Arendt then returns to the major argument of Part 3 by situating the transition from the egoistic, self-interested viewpoint of utilitarian introspection to the rise of society and “socialized man” (321) with Marx. Marx, she says, dissolved the self-interested standpoint of the individual into that of a class. A class is in turn part of a society made up of other classes, while a society is just an expression of the successive stages of the relationship between labor and nature that constitute the history of the species. For Arendt, authentic action is thereby eclipsed in the hierarchy of the vita activa in favor of labor and the life process.
After finishing the thread of her argument in Part 6, Arendt offers some concluding reflections on the further consequences of the victory of the animal laborans. She claims that the remaining vestiges of other human functions like work, action, and even thought, are being increasingly subordinated to the life process of labor. Even labor itself runs the risk of a radical transformation by automation and technology, so that the individualized experience of toil and effort will erode. Her final words serve as a transition to the unfinished sequel to The Human Condition, The Life of Mind. Thought, she says, may have the potential to accomplish more than the vita activa for the future of the human being.

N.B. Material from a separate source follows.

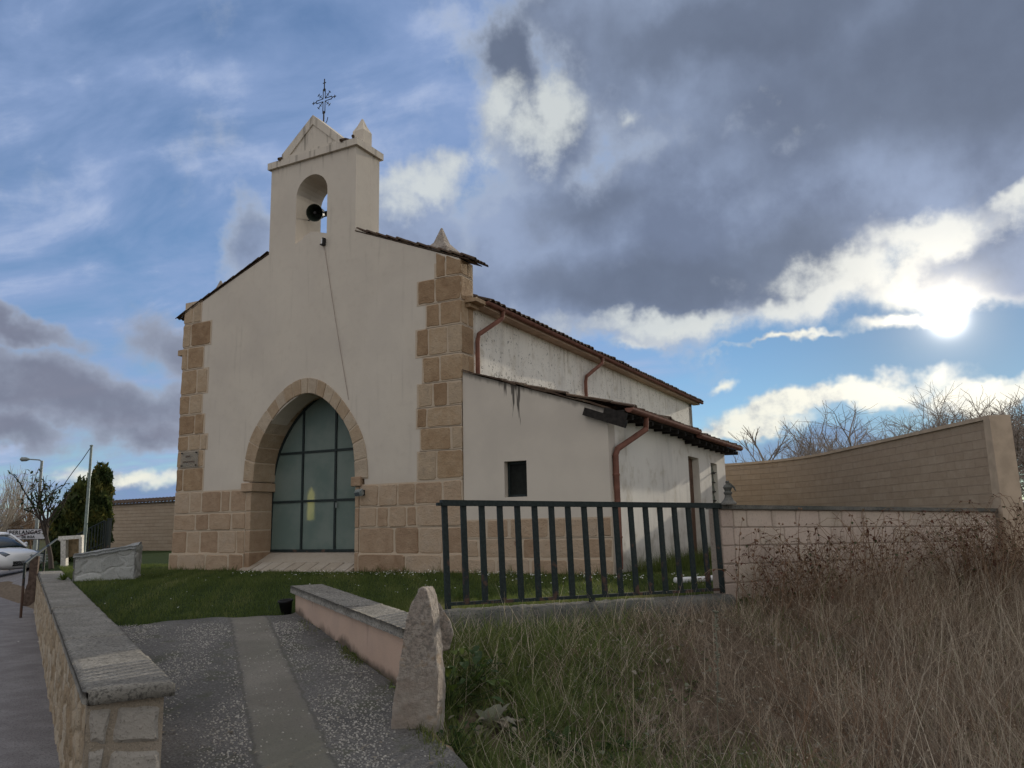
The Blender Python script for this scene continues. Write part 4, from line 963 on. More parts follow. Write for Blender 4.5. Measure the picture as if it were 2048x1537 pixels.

Part 6 of The Human Condition breaks away from the detailed analysis of the interrelated functions of labor, work, and action to consider the relationship between the vita activa and the modern age. Drawing mainly on the history of science and the history of philosophy, Arendt traces the broad cultural and spiritual trajectory of modernity from roughly the late 16th century to the present that recapitulates many of the central themes of the book.
Although Arendt begins Part 6 by outlining three events of the pre-modern era that she believes to still define our present, her focus is overwhelmingly on one of these developments: “invention of the telescope and the development of a new science that considers the nature of the earth from the viewpoint of the universe” (248). This is the proverbial Archimedean point that she will refer to continuously throughout Part 6, the notion of complete, objective knowledge of the earth from the outside standpoint of the cosmos.
Crucially, Arendt stresses that the achievement of the previously unattainable Archimedean point involves the necessary intervention of a human-made instrument between reality and the mind: the telescope as first made or fabricated by Galileo. The paradigm of scientific knowledge after Galileo is thus defined by its analogy with work. Nature no longer discloses its truths directly to the human mind: We need the artificial parameters of an experiment and its instruments to produce newly discoverable phenomena. Both nature and our knowledge of it are thus in a fundamental sense made. For Arendt, this model of scientific investigation applies just as much to Galileo and his telescope as to modern quantum and atomic physics.
While Galileo consistently appears as the main scientific figure in Arendt’s analysis, a second major character is the philosopher Rene Descartes. According to Arendt, Descartes captures the cultural and spiritual “world alienation” that follows from the discovery of the Archimedean point by Galileo. If scientific advancement requires human artifice to provide the mind with access to the secrets of nature, then there is no guarantee that the results of science are not just illusory, human-made fictions. Descartes thus inaugurates an age of doubt. The only release from paralyzing doubt in the reality of the world is certainty in the self or consciousness as the subject of doubt (i.e., doubt entails a doubter). Introspective reflection on the private self or “I” thus becomes the sole touchstone of philosophical knowledge in the wake of Galileo.
After this sketch of the character of the modern age and its scientific and philosophical origins, Arendt shifts her focus to the implications of her analysis for the vita activa. She outlines a series of reversals by which different forms of the vita activa are privileged or prioritized by the modern age only to decline and give way to the ascendancy of another. The analogy between homo faber and the instrument of the telescope entails the downfall of the vita contemplativa emphasized by the ancient and medieval philosophical traditions and the victory of the vita activa. Yet the work of homo faber is in turn subjugated to the demands of labor and the animal laborans.
This brings Arendt back to some of the central themes of the earlier movements of The Human Condition: the domination of labor within the vita activa precipitates the rise of the imperatives of society and the further deterioration of work, action and even thinking. Though quite pessimistic in tone, the conclusion of the book suggests that thinking may be a viable route out of modern alienation and despair. The last line of The Human Condition, an enigmatic quote from the Roman statesman Cato that Arendt positions as an affirmation of the power of thinking, is the opening epigram of its unfinished sequel, The Life of the Mind: “Never is he more active than when he does nothing, never is he less alone than when he is by himself” (325).